------ Input for this task ------

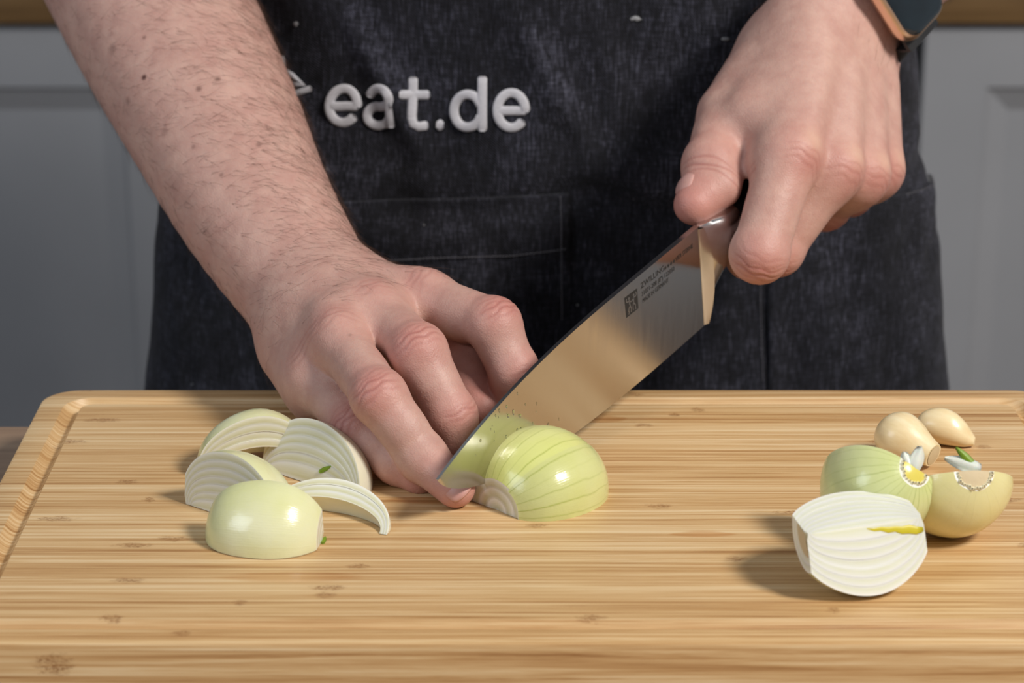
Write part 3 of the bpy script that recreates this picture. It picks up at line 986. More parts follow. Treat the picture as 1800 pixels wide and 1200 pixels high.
# short dark hair on the forearms
def grow_hair(n, seed):
    rg = np.random.default_rng(seed)
    Zp = SV[:, 1] * CS + (CAM_H - SV[:, 2]) * SN
    left = np.arange(len(SV)) < len(va)
    elbow = P(120, -290, 1.205); ax = nrm(W - elbow); tl = (SV - elbow) @ ax / np.linalg.norm(W - elbow)
    elbow2 = P(1900, -430, 1.205); ax2 = nrm(W2 - elbow2); t2 = (SV - elbow2) @ ax2 / np.linalg.norm(W2 - elbow2)
    facing = SNm @ np.array([0, -CS, SN])
    # thicker on the thumb side of the arm, thinning out over the back of the hand
    side = np.clip(SNm @ np.array([0.75, 0.1, 0.65]), 0, 1)
    wgt = np.where(left, np.interp(tl, [0, 0.25, 0.9, 1.0, 1.08], [1, 1, 1.0, 0.7, 0.0]) * (0.35 + 1.2 * side), np.interp(t2, [0, 0.5, 1.0, 1.10], [1, 1, 0.3, 0.0]) * 0.8)
    wgt = wgt * (facing > -0.45) * (SV[:, 2] < 0.30)
    idx = rg.choice(len(SV), n, p=wgt / wgt.sum())
    V = np.empty((n, 4, 3, 3)); 
    flow = np.where(left[idx][:, None], np.array([0.78, -0.10, 0.22]) + 0.35 * ax, np.array([-0.3, -0.2, -0.6]) + 0.5 * ax2)
    flow = flow + rg.normal(0, 0.26, (n, 3))
    N = SNm[idx]
    flow = flow - N * (flow * N).sum(1)[:, None]
    flow /= np.linalg.norm(flow, axis=1)[:, None] + 1e-9
    sd = np.cross(flow, N)
    ln = rg.uniform(0.006, 0.0155, n)[:, None]
    bend = rg.normal(0, 0.22, n)[:, None]; lift = rg.uniform(0.10, 0.34, n)[:, None]
    rad = rg.uniform(0.000035, 0.000065, n)
    for s in range(4):
        f = s / 3
        c = SV[idx] - N * 0.0003 + flow * ln * f + sd * bend * ln * f * f + N * ln * lift * (f * (1 - 0.45 * f) * 1.2) + np.array([0, 0, -1]) * ln * 0.05 * f * f
        r = (rad * (1 - 0.8 * f))[:, None]
        for k in range(3):
            a = 2 * math.pi * k / 3
            V[:, s, k] = c + r * (math.cos(a) * sd + math.sin(a) * N)
    base = (np.arange(n) * 12)[:, None]
    q = []
    for s in range(3):
        for k in range(3):
            k2 = (k + 1) % 3
            q.append(np.concatenate([base + s * 3 + k, base + s * 3 + k2, base + s * 3 + 3 + k2, base + s * 3 + 3 + k], 1))
    F = np.concatenate(q)
    return V.reshape(-1, 3), F
V, F = grow_hair(9500, 12)
m_hair = Mat('arm_hair')
m_hair.set(color=m_hair.mix(m_hair.noise(m_hair.coord('Object'), 40, 2), rgb(62, 40, 28), rgb(96, 66, 46)), rough=0.5, spec=0.4)
hair = link_mesh('arm_hair', V, F, m_hair.m)
hair['kind'] = 'stuff'
hair['label'] = 'short dark hair on the forearms'
keep(hair, person)

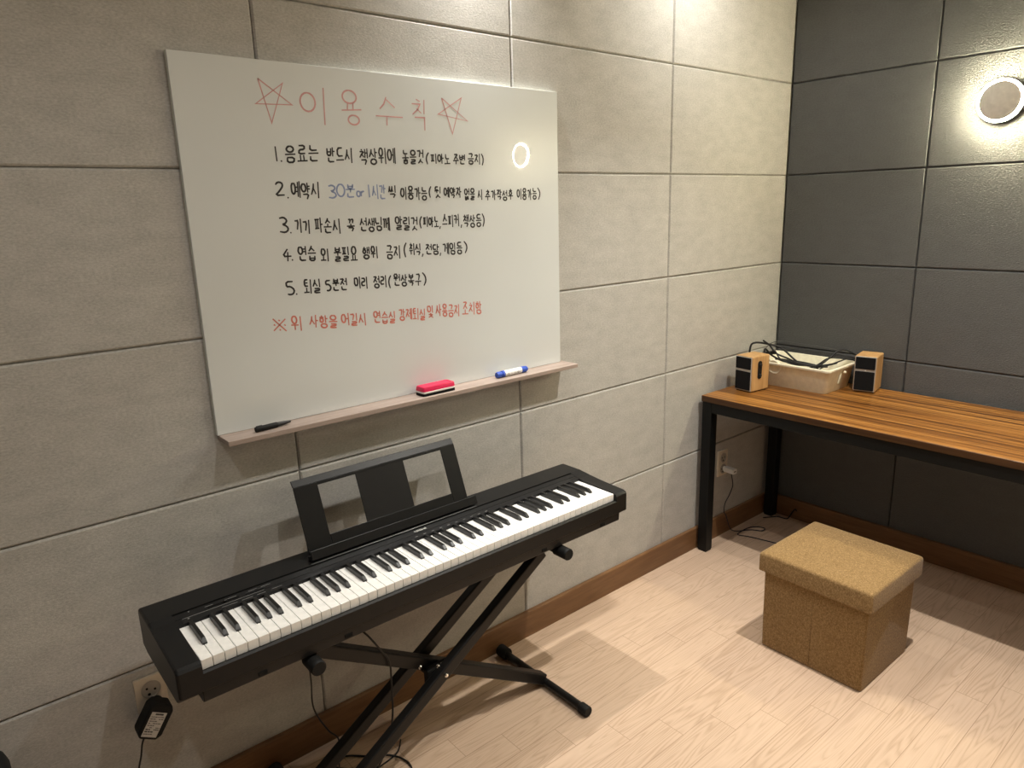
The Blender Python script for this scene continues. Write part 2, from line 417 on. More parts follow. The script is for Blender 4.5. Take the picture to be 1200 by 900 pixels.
def vertical(v, x0, x1, h):
    """strokes of an upright vowel between x0 and x1, of height h"""
    w = x1-x0; a = .45*h; b = .62*h
    return {'ㅏ': [[(x0+w*.3, 0), (x0+w*.32, h)], [(x0+w*.3, a), (x1, a)]],
     'ㅑ': [[(x0+w*.3, 0), (x0+w*.32, h)], [(x0+w*.3, a*.8), (x1, a*.8)], [(x0+w*.3, b), (x1, b)]],
     'ㅓ': [[(x0+w*.75, 0), (x0+w*.78, h)], [(x0, a), (x0+w*.75, a)]],
     'ㅕ': [[(x0+w*.75, 0), (x0+w*.78, h)], [(x0, a*.75), (x0+w*.75, a*.75)], [(x0, b), (x0+w*.75, b)]],
     'ㅐ': [[(x0+w*.25, .04*h), (x0+w*.27, h*.95)], [(x0+w*.25, a), (x0+w*.8, a)], [(x0+w*.8, 0), (x0+w*.83, h)]],
     'ㅔ': [[(x0+w*.48, .04*h), (x0+w*.5, h*.95)], [(x0, a), (x0+w*.48, a)], [(x0+w*.88, 0), (x0+w*.9, h)]],
     'ㅖ': [[(x0+w*.48, .04*h), (x0+w*.5, h*.95)], [(x0, a*.8), (x0+w*.48, a*.8)], [(x0, b), (x0+w*.48, b)], [(x0+w*.88, 0), (x0+w*.9, h)]],
     'ㅣ': [[(x0+w*.6, 0), (x0+w*.63, h)]]}[v]
def horizontal(v, y0, y1, x0=0.0, x1=1.0):
    h = y1-y0; w = x1-x0
    return {'ㅗ': [[(x0, y1-.08*h), (x1, y1-.14*h)], [(x0+w*.5, y0), (x0+w*.5, y1-.1*h)]],
     'ㅛ': [[(x0, y1-.08*h), (x1, y1-.14*h)], [(x0+w*.33, y0), (x0+w*.35, y1-.1*h)], [(x0+w*.66, y0), (x0+w*.66, y1-.1*h)]],
     'ㅜ': [[(x0, y0+.12*h), (x1, y0+.06*h)], [(x0+w*.52, y0+.1*h), (x0+w*.52, y1)]],
     'ㅠ': [[(x0, y0+.12*h), (x1, y0+.06*h)], [(x0+w*.35, y0+.1*h), (x0+w*.33, y1)], [(x0+w*.68, y0+.1*h), (x0+w*.69, y1)]],
     'ㅡ': [[(x0, y0+.55*h), (x1, y0+.48*h)]]}[v]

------

◆ Task
Restate each entry word for word, leaving out any pictures.

◆ Answer below
Write part 3 of the bpy script that recreates this picture. It picks up at line 986. More parts follow. Treat the picture as 1800 pixels wide and 1200 pixels high.
# short dark hair on the forearms
def grow_hair(n, seed):
    rg = np.random.default_rng(seed)
    Zp = SV[:, 1] * CS + (CAM_H - SV[:, 2]) * SN
    left = np.arange(len(SV)) < len(va)
    elbow = P(120, -290, 1.205); ax = nrm(W - elbow); tl = (SV - elbow) @ ax / np.linalg.norm(W - elbow)
    elbow2 = P(1900, -430, 1.205); ax2 = nrm(W2 - elbow2); t2 = (SV - elbow2) @ ax2 / np.linalg.norm(W2 - elbow2)
    facing = SNm @ np.array([0, -CS, SN])
    # thicker on the thumb side of the arm, thinning out over the back of the hand
    side = np.clip(SNm @ np.array([0.75, 0.1, 0.65]), 0, 1)
    wgt = np.where(left, np.interp(tl, [0, 0.25, 0.9, 1.0, 1.08], [1, 1, 1.0, 0.7, 0.0]) * (0.35 + 1.2 * side), np.interp(t2, [0, 0.5, 1.0, 1.10], [1, 1, 0.3, 0.0]) * 0.8)
    wgt = wgt * (facing > -0.45) * (SV[:, 2] < 0.30)
    idx = rg.choice(len(SV), n, p=wgt / wgt.sum())
    V = np.empty((n, 4, 3, 3)); 
    flow = np.where(left[idx][:, None], np.array([0.78, -0.10, 0.22]) + 0.35 * ax, np.array([-0.3, -0.2, -0.6]) + 0.5 * ax2)
    flow = flow + rg.normal(0, 0.26, (n, 3))
    N = SNm[idx]
    flow = flow - N * (flow * N).sum(1)[:, None]
    flow /= np.linalg.norm(flow, axis=1)[:, None] + 1e-9
    sd = np.cross(flow, N)
    ln = rg.uniform(0.006, 0.0155, n)[:, None]
    bend = rg.normal(0, 0.22, n)[:, None]; lift = rg.uniform(0.10, 0.34, n)[:, None]
    rad = rg.uniform(0.000035, 0.000065, n)
    for s in range(4):
        f = s / 3
        c = SV[idx] - N * 0.0003 + flow * ln * f + sd * bend * ln * f * f + N * ln * lift * (f * (1 - 0.45 * f) * 1.2) + np.array([0, 0, -1]) * ln * 0.05 * f * f
        r = (rad * (1 - 0.8 * f))[:, None]
        for k in range(3):
            a = 2 * math.pi * k / 3
            V[:, s, k] = c + r * (math.cos(a) * sd + math.sin(a) * N)
    base = (np.arange(n) * 12)[:, None]
    q = []
    for s in range(3):
        for k in range(3):
            k2 = (k + 1) % 3
            q.append(np.concatenate([base + s * 3 + k, base + s * 3 + k2, base + s * 3 + 3 + k2, base + s * 3 + 3 + k], 1))
    F = np.concatenate(q)
    return V.reshape(-1, 3), F
V, F = grow_hair(9500, 12)
m_hair = Mat('arm_hair')
m_hair.set(color=m_hair.mix(m_hair.noise(m_hair.coord('Object'), 40, 2), rgb(62, 40, 28), rgb(96, 66, 46)), rough=0.5, spec=0.4)
hair = link_mesh('arm_hair', V, F, m_hair.m)
hair['kind'] = 'stuff'
hair['label'] = 'short dark hair on the forearms'
keep(hair, person)

The Blender Python script for this scene continues. Write part 2, from line 417 on. More parts follow. The script is for Blender 4.5. Take the picture to be 1200 by 900 pixels.
def vertical(v, x0, x1, h):
    """strokes of an upright vowel between x0 and x1, of height h"""
    w = x1-x0; a = .45*h; b = .62*h
    return {'ㅏ': [[(x0+w*.3, 0), (x0+w*.32, h)], [(x0+w*.3, a), (x1, a)]],
     'ㅑ': [[(x0+w*.3, 0), (x0+w*.32, h)], [(x0+w*.3, a*.8), (x1, a*.8)], [(x0+w*.3, b), (x1, b)]],
     'ㅓ': [[(x0+w*.75, 0), (x0+w*.78, h)], [(x0, a), (x0+w*.75, a)]],
     'ㅕ': [[(x0+w*.75, 0), (x0+w*.78, h)], [(x0, a*.75), (x0+w*.75, a*.75)], [(x0, b), (x0+w*.75, b)]],
     'ㅐ': [[(x0+w*.25, .04*h), (x0+w*.27, h*.95)], [(x0+w*.25, a), (x0+w*.8, a)], [(x0+w*.8, 0), (x0+w*.83, h)]],
     'ㅔ': [[(x0+w*.48, .04*h), (x0+w*.5, h*.95)], [(x0, a), (x0+w*.48, a)], [(x0+w*.88, 0), (x0+w*.9, h)]],
     'ㅖ': [[(x0+w*.48, .04*h), (x0+w*.5, h*.95)], [(x0, a*.8), (x0+w*.48, a*.8)], [(x0, b), (x0+w*.48, b)], [(x0+w*.88, 0), (x0+w*.9, h)]],
     'ㅣ': [[(x0+w*.6, 0), (x0+w*.63, h)]]}[v]
def horizontal(v, y0, y1, x0=0.0, x1=1.0):
    h = y1-y0; w = x1-x0
    return {'ㅗ': [[(x0, y1-.08*h), (x1, y1-.14*h)], [(x0+w*.5, y0), (x0+w*.5, y1-.1*h)]],
     'ㅛ': [[(x0, y1-.08*h), (x1, y1-.14*h)], [(x0+w*.33, y0), (x0+w*.35, y1-.1*h)], [(x0+w*.66, y0), (x0+w*.66, y1-.1*h)]],
     'ㅜ': [[(x0, y0+.12*h), (x1, y0+.06*h)], [(x0+w*.52, y0+.1*h), (x0+w*.52, y1)]],
     'ㅠ': [[(x0, y0+.12*h), (x1, y0+.06*h)], [(x0+w*.35, y0+.1*h), (x0+w*.33, y1)], [(x0+w*.68, y0+.1*h), (x0+w*.69, y1)]],
     'ㅡ': [[(x0, y0+.55*h), (x1, y0+.48*h)]]}[v]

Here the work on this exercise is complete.